Set task.
Will you quote precisely the lines that run from the top of the material below to the line containing "from mathutils import Vector, Matrix, Euler", both ends included?

Data block.
..........
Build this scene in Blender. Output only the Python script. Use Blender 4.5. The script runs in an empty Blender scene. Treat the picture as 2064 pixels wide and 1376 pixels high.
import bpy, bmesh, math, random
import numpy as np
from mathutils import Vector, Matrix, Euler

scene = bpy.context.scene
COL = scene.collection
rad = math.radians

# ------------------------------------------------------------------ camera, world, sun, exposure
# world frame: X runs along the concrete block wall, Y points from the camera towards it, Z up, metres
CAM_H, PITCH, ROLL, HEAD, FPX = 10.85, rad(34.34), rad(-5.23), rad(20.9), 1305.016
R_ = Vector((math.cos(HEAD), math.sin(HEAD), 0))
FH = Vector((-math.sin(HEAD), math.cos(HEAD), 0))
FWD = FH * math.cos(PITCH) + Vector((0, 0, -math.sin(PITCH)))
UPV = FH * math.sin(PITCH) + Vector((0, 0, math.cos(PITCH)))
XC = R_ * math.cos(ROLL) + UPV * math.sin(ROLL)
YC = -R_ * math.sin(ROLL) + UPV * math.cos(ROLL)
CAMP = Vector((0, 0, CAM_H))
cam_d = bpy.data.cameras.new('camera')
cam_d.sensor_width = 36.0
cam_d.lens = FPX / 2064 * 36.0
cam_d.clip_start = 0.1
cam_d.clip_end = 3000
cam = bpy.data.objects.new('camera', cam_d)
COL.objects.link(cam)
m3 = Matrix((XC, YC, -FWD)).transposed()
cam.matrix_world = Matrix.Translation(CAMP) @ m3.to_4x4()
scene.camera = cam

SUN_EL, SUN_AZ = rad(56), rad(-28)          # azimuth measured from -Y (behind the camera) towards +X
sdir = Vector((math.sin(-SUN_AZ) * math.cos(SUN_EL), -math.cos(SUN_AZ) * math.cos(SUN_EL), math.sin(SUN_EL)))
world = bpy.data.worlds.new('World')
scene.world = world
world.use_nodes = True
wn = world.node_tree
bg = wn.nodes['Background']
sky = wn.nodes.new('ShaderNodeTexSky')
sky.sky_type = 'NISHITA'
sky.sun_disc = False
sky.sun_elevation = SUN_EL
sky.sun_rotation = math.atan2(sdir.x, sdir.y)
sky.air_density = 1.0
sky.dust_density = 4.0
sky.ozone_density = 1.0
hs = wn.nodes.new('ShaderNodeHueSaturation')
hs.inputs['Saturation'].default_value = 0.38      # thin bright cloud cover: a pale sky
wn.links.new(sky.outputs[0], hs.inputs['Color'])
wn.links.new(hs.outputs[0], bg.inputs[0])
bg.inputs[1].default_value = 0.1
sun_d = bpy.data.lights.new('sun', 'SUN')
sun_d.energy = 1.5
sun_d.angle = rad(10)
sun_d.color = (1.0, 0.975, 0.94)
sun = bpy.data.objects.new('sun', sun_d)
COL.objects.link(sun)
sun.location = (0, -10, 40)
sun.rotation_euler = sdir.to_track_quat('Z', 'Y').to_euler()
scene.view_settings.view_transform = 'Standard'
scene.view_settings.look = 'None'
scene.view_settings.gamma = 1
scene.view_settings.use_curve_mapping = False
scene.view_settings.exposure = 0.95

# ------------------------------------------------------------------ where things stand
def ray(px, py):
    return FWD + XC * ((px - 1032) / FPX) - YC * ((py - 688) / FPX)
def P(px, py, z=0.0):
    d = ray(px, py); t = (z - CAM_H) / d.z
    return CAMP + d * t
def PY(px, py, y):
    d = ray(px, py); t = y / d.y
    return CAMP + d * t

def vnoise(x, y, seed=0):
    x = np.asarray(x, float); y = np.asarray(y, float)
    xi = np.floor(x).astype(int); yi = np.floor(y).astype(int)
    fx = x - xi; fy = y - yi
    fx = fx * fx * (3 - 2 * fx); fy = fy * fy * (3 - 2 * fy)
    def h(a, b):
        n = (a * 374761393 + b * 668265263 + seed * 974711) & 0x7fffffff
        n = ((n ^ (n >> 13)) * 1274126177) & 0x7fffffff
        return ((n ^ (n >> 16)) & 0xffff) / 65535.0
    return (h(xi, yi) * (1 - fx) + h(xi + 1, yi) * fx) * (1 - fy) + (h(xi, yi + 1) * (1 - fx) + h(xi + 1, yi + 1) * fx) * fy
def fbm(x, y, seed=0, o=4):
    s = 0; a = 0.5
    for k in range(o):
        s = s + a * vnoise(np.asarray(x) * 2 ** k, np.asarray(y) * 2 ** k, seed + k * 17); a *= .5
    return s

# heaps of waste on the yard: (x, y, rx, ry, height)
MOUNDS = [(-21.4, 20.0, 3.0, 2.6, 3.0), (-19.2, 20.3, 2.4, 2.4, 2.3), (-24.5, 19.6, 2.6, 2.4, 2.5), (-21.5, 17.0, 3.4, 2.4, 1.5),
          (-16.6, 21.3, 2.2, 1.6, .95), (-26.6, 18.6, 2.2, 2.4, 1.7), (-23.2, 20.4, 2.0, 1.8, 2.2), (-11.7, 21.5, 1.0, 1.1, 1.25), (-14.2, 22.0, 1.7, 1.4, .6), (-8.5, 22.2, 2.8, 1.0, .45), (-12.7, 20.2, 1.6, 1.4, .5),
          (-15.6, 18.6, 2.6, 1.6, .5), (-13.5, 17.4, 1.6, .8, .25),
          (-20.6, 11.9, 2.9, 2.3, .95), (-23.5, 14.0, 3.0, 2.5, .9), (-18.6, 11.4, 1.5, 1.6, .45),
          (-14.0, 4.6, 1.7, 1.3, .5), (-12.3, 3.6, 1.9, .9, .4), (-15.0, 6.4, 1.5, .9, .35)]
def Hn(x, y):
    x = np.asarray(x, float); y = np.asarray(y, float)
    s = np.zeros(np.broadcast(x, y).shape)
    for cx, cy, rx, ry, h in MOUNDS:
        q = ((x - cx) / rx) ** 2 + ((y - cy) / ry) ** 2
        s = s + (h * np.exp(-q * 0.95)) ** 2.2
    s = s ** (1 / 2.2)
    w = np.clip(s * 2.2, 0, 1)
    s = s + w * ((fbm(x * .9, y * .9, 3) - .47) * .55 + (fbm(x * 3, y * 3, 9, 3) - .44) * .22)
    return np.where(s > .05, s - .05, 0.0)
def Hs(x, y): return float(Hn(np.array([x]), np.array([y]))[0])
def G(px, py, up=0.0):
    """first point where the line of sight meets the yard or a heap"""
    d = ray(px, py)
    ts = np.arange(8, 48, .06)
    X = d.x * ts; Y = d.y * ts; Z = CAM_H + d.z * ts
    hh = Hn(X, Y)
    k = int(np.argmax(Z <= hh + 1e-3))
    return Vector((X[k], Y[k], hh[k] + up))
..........
Answer.
Build this scene in Blender. Output only the Python script. Use Blender 4.5. The script runs in an empty Blender scene. Treat the picture as 2064 pixels wide and 1376 pixels high.
import bpy, bmesh, math, random
import numpy as np
from mathutils import Vector, Matrix, Euler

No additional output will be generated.